■ COLLECTED DATA ■

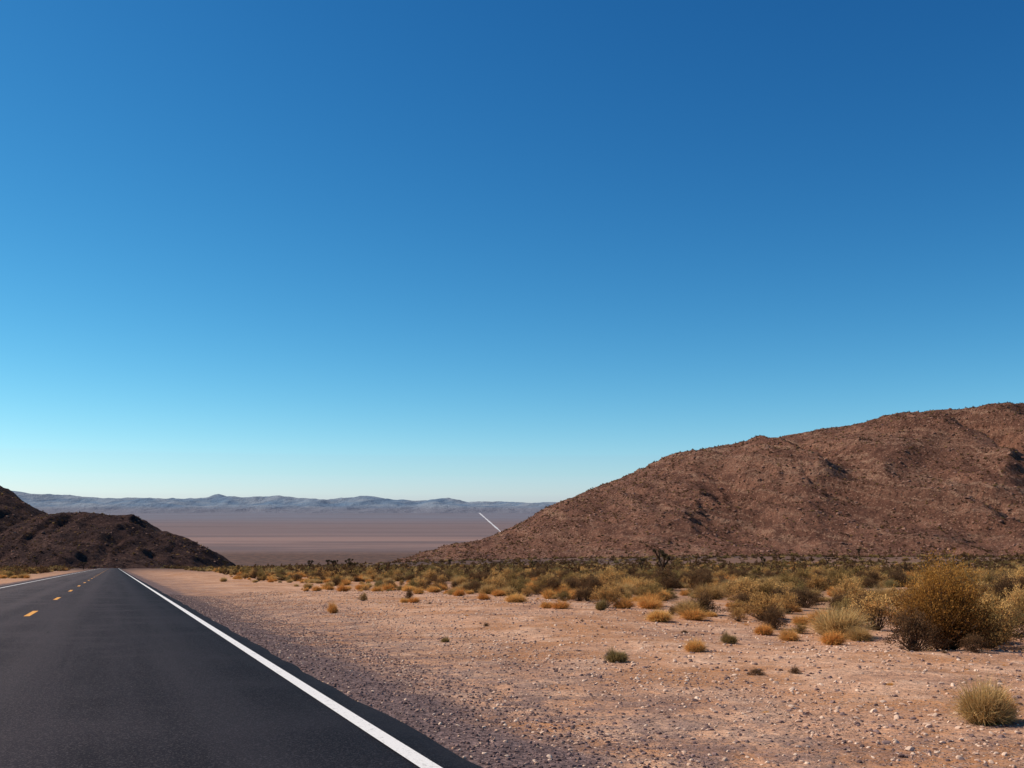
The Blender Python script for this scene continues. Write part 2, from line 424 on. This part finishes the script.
RC=coll('stones',[rockmesh('s',rk,1),rockmesh('s',rk,2,.5),rockmesh('s',rk2,3),rockmesh('s',rk2,4,.6)])
BC=coll('boulders',[rockmesh('b',rk3,11),rockmesh('b',rk3,12,.6)])
def scatter(name,c,pts,idx,rot,scl):
    me=bpy.data.meshes.new(name); n=len(pts)
    me.vertices.add(n); me.vertices.foreach_set('co',np.asarray(pts,np.float32).reshape(-1))
    a=me.attributes.new('idx','INT','POINT'); a.data.foreach_set('value',np.asarray(idx,np.int32))
    a=me.attributes.new('rot','FLOAT_VECTOR','POINT'); a.data.foreach_set('vector',np.asarray(rot,np.float32).reshape(-1))
    a=me.attributes.new('scl','FLOAT_VECTOR','POINT'); a.data.foreach_set('vector',np.asarray(scl,np.float32).reshape(-1))
    ob=bpy.data.objects.new(name,me); scene.collection.objects.link(ob)
    t=bpy.data.node_groups.new(name,'GeometryNodeTree')
    t.interface.new_socket('Geometry',in_out='INPUT',socket_type='NodeSocketGeometry'); t.interface.new_socket('Geometry',in_out='OUTPUT',socket_type='NodeSocketGeometry')
    gi=t.nodes.new('NodeGroupInput'); go=t.nodes.new('NodeGroupOutput'); ip=t.nodes.new('GeometryNodeInstanceOnPoints')
    ci=t.nodes.new('GeometryNodeCollectionInfo'); ci.inputs['Collection'].default_value=c; ci.inputs['Separate Children'].default_value=True; ci.inputs['Reset Children'].default_value=True
    def na(nm,ty):
        q=t.nodes.new('GeometryNodeInputNamedAttribute'); q.data_type=ty; q.inputs['Name'].default_value=nm; return q.outputs['Attribute']
    t.links.new(gi.outputs[0],ip.inputs['Points']); t.links.new(ci.outputs[0],ip.inputs['Instance'])
    ip.inputs['Pick Instance'].default_value=True
    t.links.new(na('idx','INT'),ip.inputs['Instance Index']); t.links.new(na('rot','FLOAT_VECTOR'),ip.inputs['Rotation']); t.links.new(na('scl','FLOAT_VECTOR'),ip.inputs['Scale'])
    t.links.new(ip.outputs[0],go.inputs[0])
    mod=ob.modifiers.new('scatter','NODES'); mod.node_group=t
    return ob
def wedge(n,y0,y1,lim=.75):
    y=np.sqrt(rng.random(n)*(y1*y1-y0*y0)+y0*y0); x=(rng.random(n)*2-1)*lim*y
    return x,y
# hand placed brush: x,y,width,height,variant
hp=[(1.44,13.9,.46,.30,3),(2.78,15.5,.55,.30,0),(3.76,17.6,.42,.30,3),(.1,28.3,.95,.42,0),(-4.75,27,.4,.42,1),(-1.15,17.6,.22,.16,3),
(2.2,25.2,.42,.42,3),(3.3,22.8,1.0,.44,0),(1.25,34,.7,.5,1),(2.46,36,1.2,.5,0),(2.85,11.9,.24,.10,7),(3.3,11.9,.2,.10,6),(3.9,10.6,.14,.06,1),
(6.3,19.7,1.35,.72,2),(5.9,23.7,1.3,.68,4),(4.8,25.2,1.0,.6,6),(5.4,21.0,.7,.5,6),(8.6,18.5,1.2,.7,0),(7.5,21,1.3,.8,4),(9.5,20,1.4,.8,5),
(3.74,8.15,.54,.44,2),(3.88,8.25,.52,.40,0),(8.0,15.2,.8,.3,1),(7.55,14.6,.5,.26,0),(-7.5,45,.8,.5,1),(-3.4,44,.9,.5,0),(-2,38,.7,.4,1),(.4,40,1.0,.5,5),(-5.5,60,1.2,.6,0),(5.95,15.1,.9,.62,6),
(7.9,16.9,1.1,.75,5),(8.3,17.6,1.2,.9,4),(8.9,16.9,1.1,.7,6),(2.0,30,.6,.4,6),(3.8,28,.9,.5,1),(4.4,32,1.2,.6,5),(6.9,22.5,1.2,.55,0),(4.2,23.5,.9,.4,1),(1.5,38,1.1,.5,0),(-1.5,50,1.2,.5,0),(-8.6,58,1.2,.6,0),
(-3.0,31,.5,.3,0),(-.9,33,.6,.34,1),(-2.6,52,.8,.4,2),(6.6,14.6,.5,.3,7),(5.6,17.8,.7,.4,0),(-6.1,50,.9,.5,1),(-10.5,64,1.0,.5,1),(.9,26,.5,.3,0),(-.5,38,.8,.45,0),(2.9,26.5,.8,.42,1),(4.9,19.8,.6,.35,0)]
pts=[];ix=[];rt=[];sc=[]
for x,y,w,h,v in hp:
    pts.append((x,y,float(ground(x,y))-.02)); ix.append(v); rt.append((0,0,R(0,6.28))); sc.append((w,w*R(.85,1.1),h/(.6 if v<4 else .78)))
def addr(x,y,probs,smin,smax,hs,sink=.02):
    n=len(x); z=ground(x,y)-sink
    v=rng.choice(len(probs),n,p=np.array(probs)/sum(probs)); s=smin+(smax-smin)*rng.random(n)**1.6
    for i in range(n):
        pts.append((x[i],y[i],z[i])); ix.append(int(v[i])); rt.append((R(-.08,.08),R(-.08,.08),R(0,6.28))); sc.append((s[i],s[i]*R(.8,1.15),s[i]*R(*hs)))
x,y=wedge(2200,18,100); X=x*C+y*S; k=(X>7.5)&(X<15)&(rng.random(2200)<.12+.55*sst(8.5,13,X)); addr(x[k],y[k],[6,6,3,1,1,1,1,0],.2,.85,(.7,1.1))
x,y=wedge(700,7,45); X=x*C+y*S; k=(X>5)&(X<15)&(rng.random(700)<.4); addr(x[k],y[k],[3,3,1,0,0,0,3,3],.05,.17,(.5,.9))
x,y=wedge(5400,15,115); X=x*C+y*S+3*fbm(x/9,y/9,2); k=(X>12.8)|(X<-10); k&=(vn(x/5,y/5)>.20); k&=~((np.hypot(x-6.6,y-15.6)<1.5)); k&=(y>17.5)|(x>8.3)
front=k&(X<19); addr(x[front],y[front],[5,5,5,1,4,3,2,2],.35,1.2,(.6,1.05))
back=k&(X>=19)|(k&(X<0)); addr(x[back],y[back],[2,2,4,3,5,5,4,4],.4,1.5,(.6,1.05))
scatter('desert_brush',NC,pts,ix,rt,sc)
pts=[];ix=[];rt=[];sc=[]
x,y=wedge(14000,88,260); X=x*C+y*S; k=(X>13+6*vn(x/20,y/20))|(X<-11); k&=(vn(x/14,y/14)>.22); addr(x[k],y[k],[2,4,3,4,4,5],.6,2.0,(.5,.95),.03)
x,y=wedge(18000,240,900,.8); X=x*C+y*S; k=(X>20)|(X<-14); addr(x[k],y[k],[0,3,2,5,3,6],1.2,3.0,(.45,.8),.1)
scatter('distant_brush',FC,pts,ix,rt,sc)
pts=[];ix=[];rt=[];sc=[]
def hsc(f,n,x0,x1,y0,y1,s0,s1,probs):
    x=x0+(x1-x0)*rng.random(n); y=y0+(y1-y0)*rng.random(n); z=f(x,y); k=(z>ground(x,y)+.2)&(vn(x/25,y/25)>.2); x=x[k];y=y[k];z=z[k]
    v=rng.choice(len(probs),len(x),p=np.array(probs)/sum(probs)); s=s0+(s1-s0)*rng.random(len(x))**2
    for i in range(len(x)):
        pts.append((x[i],y[i],z[i]-.15)); ix.append(int(v[i])); rt.append((R(-.1,.1),R(-.1,.1),R(0,6.28))); sc.append((s[i],s[i],s[i]*R(.6,1)))
hsc(hillR,48000,-200,1000,520,1230,.9,3.2,[0,2,1,6,1,6]); hsc(hillL,9000,-900,-240,680,1020,.9,3,[0,1,1,4,1,5])
scatter('hillside_brush',FC,pts,ix,rt,sc)
pts=[];ix=[];rt=[];sc=[]
hsc(hillR,14000,-200,1000,520,1230,.8,5,[1,1]); hsc(hillL,2000,-900,-240,680,1020,.8,4,[1,1])
scatter('hillside_boulders',BC,pts,ix,rt,sc)
# stones
pts=[];ix=[];rt=[];sc=[]
def stones(n,X0,X1,t0,t1,s0,s1,pr,pw=4):
    X=X0+(X1-X0)*rng.random(n); t=t0+(t1-t0)*rng.random(n)**1.5; x=X*C-t*S; y=X*S+t*C; z=ground(x,y)
    s=s0+(s1-s0)*rng.random(n)**pw; v=rng.choice(4,n,p=np.array(pr)/sum(pr))
    for i in range(n):
        pts.append((x[i],y[i],z[i]+s[i]*.08)); ix.append(int(v[i])); rt.append((R(-.4,.4),R(-.4,.4),R(0,6.28))); sc.append((s[i],s[i]*R(.6,1),s[i]*R(.6,1)))
stones(22000,2.02,3.8,1,45,.012,.05,[1,1,6,6],3)
stones(18000,3.0,6.5,1,45,.012,.055,[3,3,3,3],3)
stones(42000,5.0,16,1,50,.012,.08,[4,4,1.5,1.5],5)
stones(260,1.90,2.08,1,40,.01,.03,[1,1,3,3],3)
scatter('roadside_stones',RC,pts,ix,rt,sc)
# ---------------------------------------------------------------- big rabbitbrush
g=Geo(); random.seed(21)
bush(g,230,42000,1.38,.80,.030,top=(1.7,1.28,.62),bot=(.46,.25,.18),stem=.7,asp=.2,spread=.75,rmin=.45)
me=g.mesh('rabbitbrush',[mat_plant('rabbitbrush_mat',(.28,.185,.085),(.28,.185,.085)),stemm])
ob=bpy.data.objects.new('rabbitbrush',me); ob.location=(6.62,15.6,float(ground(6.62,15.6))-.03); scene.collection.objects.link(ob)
# ---------------------------------------------------------------- joshua trees
barkm=mat_plant('joshua_bark_mat',(.10,.06,.04),(.08,.05,.035)); spikem=mat_plant('joshua_leaf_mat',(.075,.055,.03),(.09,.065,.035))
def joshua(seed,h):
    random.seed(seed); g=Geo()
    def rosette(p,d,r):
        for _ in range(75):
            u=Vector((random.gauss(0,1),random.gauss(0,1),random.gauss(0,1))).normalized()
            if u.dot(d)<-.55: u=-u
            b=p-d*R(0,.35)*r*2; s=u.orthogonal().normalized()*.02*h/3; tip=b+u*r*R(.8,1.1); t=R(.6,1.3)
            g.add([tuple(b-s),tuple(b+s),tuple(tip)],[(0,1,2)],[g3(t*.6),g3(t*.6),g3(t*1.2)],1)
    def br(p,d,l,r,lv):
        q=p
        for k in range(3):
            d2=(d+Vector((R(-.2,.2),R(-.2,.2),R(0,.25)))).normalized(); n=q+d2*l/3
            g.tube(q,n,r*(1-.1*k),r*(.9-.1*k),g3(R(.8,1.1)),0,7); q=n; d=d2
        if lv==0 or (lv<2 and R(0,1)<.2): rosette(q,d,.10*h); return
        a0=R(0,6.28)
        for k in range(random.choice([2,3])):
            a=a0+k*2.2+R(-.3,.3); nd=(d*.55+Vector((math.cos(a),math.sin(a),.35))*.8).normalized(); br(q,nd,l*R(.5,.75),r*.72,lv-1)
    br(Vector((0,0,-.1)),Vector((0,0,1)),h*.42,h*.055,3)
    return g.mesh('joshua_tree',[barkm,spikem])
jm=[joshua(s,3.0) for s in (2,5,9)]
for i,(x,y,s) in enumerate([(12.6,86,.95),(17.5,135,.75),(-24,150,.7),(-28,172,.85),(-20.5,165,.6),(-38,215,.9),(-52,260,.9),(-15,240,.8),(5,230,.8),(28,190,.7),(52,210,.9),(-60,330,1.1),(-85,300,1.0),(75,240,.9),(-140,330,1.0),(-165,350,1.1),(100,290,1.0),(-70,350,1.1)]):
    ob=bpy.data.objects.new('joshua_tree',jm[i%3]); ob.location=(x,y,float(ground(x,y))); ob.rotation_euler=(0,0,i*1.7); ob.scale=(s,s,s); scene.collection.objects.link(ob)
# ---------------------------------------------------------------- light, sky
AZ=math.radians(-76); EL=math.radians(43)
w=bpy.data.worlds.new('World'); scene.world=w; w.use_nodes=True; nt=w.node_tree; bg=nt.nodes['Background']
sk=nt.nodes.new('ShaderNodeTexSky'); sk.sky_type='NISHITA'; sk.sun_disc=False; sk.sun_elevation=EL; sk.sun_rotation=AZ%(2*math.pi)
sk.altitude=900; sk.air_density=1.0; sk.dust_density=.35; sk.ozone_density=3.0
hs=nt.nodes.new('ShaderNodeHueSaturation'); hs.inputs['Saturation'].default_value=1.22; hs.inputs['Hue'].default_value=.486
nt.links.new(sk.outputs[0],hs.inputs['Color'])
def mt(op,a,b):
    n=nt.nodes.new('ShaderNodeMath'); n.operation=op
    for i,v in enumerate((a,b)):
        if isinstance(v,bpy.types.NodeSocket): nt.links.new(v,n.inputs[i])
        else: n.inputs[i].default_value=v
    return n.outputs[0]
sp=nt.nodes.new('ShaderNodeSeparateColor'); cb=nt.nodes.new('ShaderNodeCombineColor'); nt.links.new(hs.outputs[0],sp.inputs[0])
r,g_,b_=[mt('MULTIPLY',mt('MAXIMUM',o,0.0),.1) for o in sp.outputs]
nt.links.new(mt('MULTIPLY',mt('POWER',r,1.42),10.6),cb.inputs[0])
nt.links.new(mt('MULTIPLY',mt('POWER',g_,1.30),12.3),cb.inputs[1])
nt.links.new(mt('ADD',mt('MULTIPLY',b_,7.8),mt('MULTIPLY',g_,5.2)),cb.inputs[2])
nt.links.new(cb.outputs[0],bg.inputs[0]); bg.inputs[1].default_value=.10
su=bpy.data.lights.new('sun','SUN'); su.energy=5.0; su.angle=math.radians(.5); su.color=(1,.91,.78)
so=bpy.data.objects.new('sun',su); sd=Vector((math.sin(AZ)*math.cos(EL),math.cos(AZ)*math.cos(EL),math.sin(EL))); so.rotation_euler=sd.to_track_quat('Z','Y').to_euler(); so.location=(-50,30,60); scene.collection.objects.link(so)
cam=bpy.data.cameras.new('camera'); cam.sensor_width=36; cam.lens=35.0; cam.clip_start=.05; cam.clip_end=120000
co=bpy.data.objects.new('camera',cam); co.location=(0,0,1.19); co.rotation_euler=(math.radians(90+6.93),0,0); scene.collection.objects.link(co); scene.camera=co
scene.view_settings.view_transform='Standard'; scene.view_settings.look='None'; scene.view_settings.exposure=0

■ GIVEN TASK ■
Copy out every line in the listing where the word "rabbitbrush" appears.

■ SOLVED PROBLEM ■
# ---------------------------------------------------------------- big rabbitbrush
me=g.mesh('rabbitbrush',[mat_plant('rabbitbrush_mat',(.28,.185,.085),(.28,.185,.085)),stemm])
ob=bpy.data.objects.new('rabbitbrush',me); ob.location=(6.62,15.6,float(ground(6.62,15.6))-.03); scene.collection.objects.link(ob)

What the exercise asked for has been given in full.